Originally Posted by
galaxy flyer
I’m not in job of defending the US system, but there needs to be some perspective. The US airspace operates about 40%-50% of all global aviation. Only half of daily flights are air carrier. For lot of reasons outside this discussion, air carriers are the default transport, trains and buses are a tiny fraction of long distance transport. Apply EASA aviation standards and the US network would grind to halt or create huge gaps in service. We’ve gone 16 years without a fatal US carrier major accident, which isn’t different than the rest of the world, especially when the US has a 50% share. Our economy would suffer greatly and passengers revolt at what would required.
Mere SLF here - I work in risk management (in a different industry) and so have an interest here, along with a lifelong interest in aviation - fully ready to be modded if I'm talking out of turn!

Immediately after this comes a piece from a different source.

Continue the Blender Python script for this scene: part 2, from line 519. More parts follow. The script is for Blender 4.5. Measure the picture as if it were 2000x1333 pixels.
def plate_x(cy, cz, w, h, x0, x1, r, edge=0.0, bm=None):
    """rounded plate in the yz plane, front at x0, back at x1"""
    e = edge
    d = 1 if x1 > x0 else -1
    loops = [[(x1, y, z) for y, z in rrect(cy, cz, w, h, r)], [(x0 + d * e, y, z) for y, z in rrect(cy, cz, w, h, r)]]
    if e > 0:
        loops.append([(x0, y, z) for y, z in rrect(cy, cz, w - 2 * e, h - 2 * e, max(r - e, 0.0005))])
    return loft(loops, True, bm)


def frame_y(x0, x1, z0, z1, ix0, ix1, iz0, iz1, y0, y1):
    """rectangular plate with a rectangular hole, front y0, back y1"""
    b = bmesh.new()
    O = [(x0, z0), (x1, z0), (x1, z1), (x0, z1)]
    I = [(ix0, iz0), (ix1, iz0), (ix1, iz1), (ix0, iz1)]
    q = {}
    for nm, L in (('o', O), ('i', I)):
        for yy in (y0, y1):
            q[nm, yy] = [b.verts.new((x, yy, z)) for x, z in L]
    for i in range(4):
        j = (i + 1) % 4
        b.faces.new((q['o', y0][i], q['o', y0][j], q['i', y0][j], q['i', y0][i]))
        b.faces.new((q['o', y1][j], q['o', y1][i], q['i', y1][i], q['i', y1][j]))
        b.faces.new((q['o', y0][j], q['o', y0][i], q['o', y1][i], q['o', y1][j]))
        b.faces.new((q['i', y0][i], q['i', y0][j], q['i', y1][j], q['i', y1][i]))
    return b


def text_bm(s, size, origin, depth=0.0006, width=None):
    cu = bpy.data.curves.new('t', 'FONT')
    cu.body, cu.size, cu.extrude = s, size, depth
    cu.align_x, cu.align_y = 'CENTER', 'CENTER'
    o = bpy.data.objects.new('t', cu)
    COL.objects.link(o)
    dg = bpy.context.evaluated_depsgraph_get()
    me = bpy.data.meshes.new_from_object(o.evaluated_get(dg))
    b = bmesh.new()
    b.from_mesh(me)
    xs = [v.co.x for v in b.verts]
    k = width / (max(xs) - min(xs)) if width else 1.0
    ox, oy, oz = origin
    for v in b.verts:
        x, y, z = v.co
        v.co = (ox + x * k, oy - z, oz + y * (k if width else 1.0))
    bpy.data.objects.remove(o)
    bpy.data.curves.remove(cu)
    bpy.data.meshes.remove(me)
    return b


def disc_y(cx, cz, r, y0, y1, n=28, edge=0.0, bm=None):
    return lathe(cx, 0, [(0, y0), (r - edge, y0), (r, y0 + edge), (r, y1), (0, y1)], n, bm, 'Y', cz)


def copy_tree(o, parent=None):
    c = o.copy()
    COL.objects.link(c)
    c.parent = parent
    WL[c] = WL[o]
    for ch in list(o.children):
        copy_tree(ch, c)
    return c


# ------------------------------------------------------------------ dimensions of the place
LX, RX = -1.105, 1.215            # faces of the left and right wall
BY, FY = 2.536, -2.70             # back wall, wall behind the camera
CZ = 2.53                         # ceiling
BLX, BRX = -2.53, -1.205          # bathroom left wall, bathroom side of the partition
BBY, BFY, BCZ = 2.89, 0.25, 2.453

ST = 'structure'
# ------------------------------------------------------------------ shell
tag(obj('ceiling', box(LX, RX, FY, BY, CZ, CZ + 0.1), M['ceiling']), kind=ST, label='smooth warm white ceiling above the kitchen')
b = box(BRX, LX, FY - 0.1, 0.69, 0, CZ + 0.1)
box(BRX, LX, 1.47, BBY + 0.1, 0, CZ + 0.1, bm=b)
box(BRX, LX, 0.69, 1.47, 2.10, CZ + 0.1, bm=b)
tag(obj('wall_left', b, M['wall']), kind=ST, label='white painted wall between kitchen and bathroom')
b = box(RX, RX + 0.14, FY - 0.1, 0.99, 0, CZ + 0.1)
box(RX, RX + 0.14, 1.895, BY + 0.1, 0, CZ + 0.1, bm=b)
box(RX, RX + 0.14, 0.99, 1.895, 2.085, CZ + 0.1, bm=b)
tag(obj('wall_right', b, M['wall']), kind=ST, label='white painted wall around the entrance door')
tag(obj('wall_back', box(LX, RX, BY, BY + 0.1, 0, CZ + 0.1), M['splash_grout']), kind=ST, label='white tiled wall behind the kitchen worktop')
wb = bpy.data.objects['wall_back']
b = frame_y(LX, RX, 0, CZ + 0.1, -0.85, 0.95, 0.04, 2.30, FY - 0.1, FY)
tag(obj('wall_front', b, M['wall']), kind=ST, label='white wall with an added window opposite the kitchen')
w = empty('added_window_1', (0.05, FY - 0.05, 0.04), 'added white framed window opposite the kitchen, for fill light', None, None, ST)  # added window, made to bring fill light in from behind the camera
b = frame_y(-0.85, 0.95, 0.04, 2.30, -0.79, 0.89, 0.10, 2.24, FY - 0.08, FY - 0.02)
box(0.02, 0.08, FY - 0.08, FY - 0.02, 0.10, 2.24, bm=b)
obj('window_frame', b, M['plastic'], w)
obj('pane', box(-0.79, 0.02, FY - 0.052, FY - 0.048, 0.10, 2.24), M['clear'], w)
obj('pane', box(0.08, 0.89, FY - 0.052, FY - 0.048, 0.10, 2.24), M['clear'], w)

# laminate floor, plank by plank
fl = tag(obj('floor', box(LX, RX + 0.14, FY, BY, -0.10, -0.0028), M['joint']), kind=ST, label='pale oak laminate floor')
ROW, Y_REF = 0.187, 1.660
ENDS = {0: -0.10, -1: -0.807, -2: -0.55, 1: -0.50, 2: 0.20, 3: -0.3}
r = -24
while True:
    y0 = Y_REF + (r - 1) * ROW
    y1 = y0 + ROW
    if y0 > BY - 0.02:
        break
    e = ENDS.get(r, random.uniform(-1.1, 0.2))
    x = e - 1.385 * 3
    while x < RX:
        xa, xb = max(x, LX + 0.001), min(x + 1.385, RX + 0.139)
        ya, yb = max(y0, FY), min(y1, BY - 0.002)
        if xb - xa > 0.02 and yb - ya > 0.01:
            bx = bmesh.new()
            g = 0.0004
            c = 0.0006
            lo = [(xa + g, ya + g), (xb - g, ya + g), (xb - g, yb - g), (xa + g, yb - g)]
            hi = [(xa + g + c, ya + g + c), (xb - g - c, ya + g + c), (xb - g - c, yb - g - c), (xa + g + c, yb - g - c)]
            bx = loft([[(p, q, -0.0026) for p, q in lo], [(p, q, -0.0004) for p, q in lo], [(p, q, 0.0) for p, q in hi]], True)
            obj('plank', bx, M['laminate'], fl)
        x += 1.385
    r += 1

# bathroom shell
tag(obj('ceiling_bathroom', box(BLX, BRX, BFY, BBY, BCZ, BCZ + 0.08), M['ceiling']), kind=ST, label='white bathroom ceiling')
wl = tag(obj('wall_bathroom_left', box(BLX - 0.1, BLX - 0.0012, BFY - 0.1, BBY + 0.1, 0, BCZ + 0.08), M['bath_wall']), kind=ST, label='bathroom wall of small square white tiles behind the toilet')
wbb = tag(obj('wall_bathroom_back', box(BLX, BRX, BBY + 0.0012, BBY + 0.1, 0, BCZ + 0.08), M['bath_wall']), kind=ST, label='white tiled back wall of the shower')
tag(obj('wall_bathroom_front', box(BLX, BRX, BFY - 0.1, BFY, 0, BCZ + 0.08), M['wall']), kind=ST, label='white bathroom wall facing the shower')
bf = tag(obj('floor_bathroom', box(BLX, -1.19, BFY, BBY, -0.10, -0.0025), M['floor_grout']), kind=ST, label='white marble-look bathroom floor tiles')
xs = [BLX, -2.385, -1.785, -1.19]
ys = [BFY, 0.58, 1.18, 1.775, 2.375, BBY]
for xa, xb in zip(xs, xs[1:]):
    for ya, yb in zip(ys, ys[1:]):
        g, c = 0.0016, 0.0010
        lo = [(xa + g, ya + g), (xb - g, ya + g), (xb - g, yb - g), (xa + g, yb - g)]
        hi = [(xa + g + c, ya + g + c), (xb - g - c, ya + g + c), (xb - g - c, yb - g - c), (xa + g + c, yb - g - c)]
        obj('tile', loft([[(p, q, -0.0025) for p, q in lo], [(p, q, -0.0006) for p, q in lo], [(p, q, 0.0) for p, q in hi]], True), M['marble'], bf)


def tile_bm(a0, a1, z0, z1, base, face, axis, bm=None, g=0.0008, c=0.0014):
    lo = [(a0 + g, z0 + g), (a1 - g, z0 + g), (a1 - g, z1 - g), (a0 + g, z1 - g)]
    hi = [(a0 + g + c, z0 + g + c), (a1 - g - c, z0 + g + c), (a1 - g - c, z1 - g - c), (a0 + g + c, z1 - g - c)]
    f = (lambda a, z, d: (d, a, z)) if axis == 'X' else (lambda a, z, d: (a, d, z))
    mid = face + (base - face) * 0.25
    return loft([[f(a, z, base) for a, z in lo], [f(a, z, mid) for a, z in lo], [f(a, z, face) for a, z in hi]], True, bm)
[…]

I accept the point regarding the likely economic impact. However I think its worth making the point that in the context of that '16 years without a fatality' record. there have been a number of potentially serious near-misses on the ground (JBU at BOS, AAL/DAL at JFK, SWA/FDX at AUS, etc etc) that are indicative of a system operating beyond its capacity and implementing procedures that are deemed to be of an acceptable risk profile in order to stretch that capacity. It was fortunate that those previous incidents were narrowly avoided. Wednesday night was where that luck, sadly, ran out.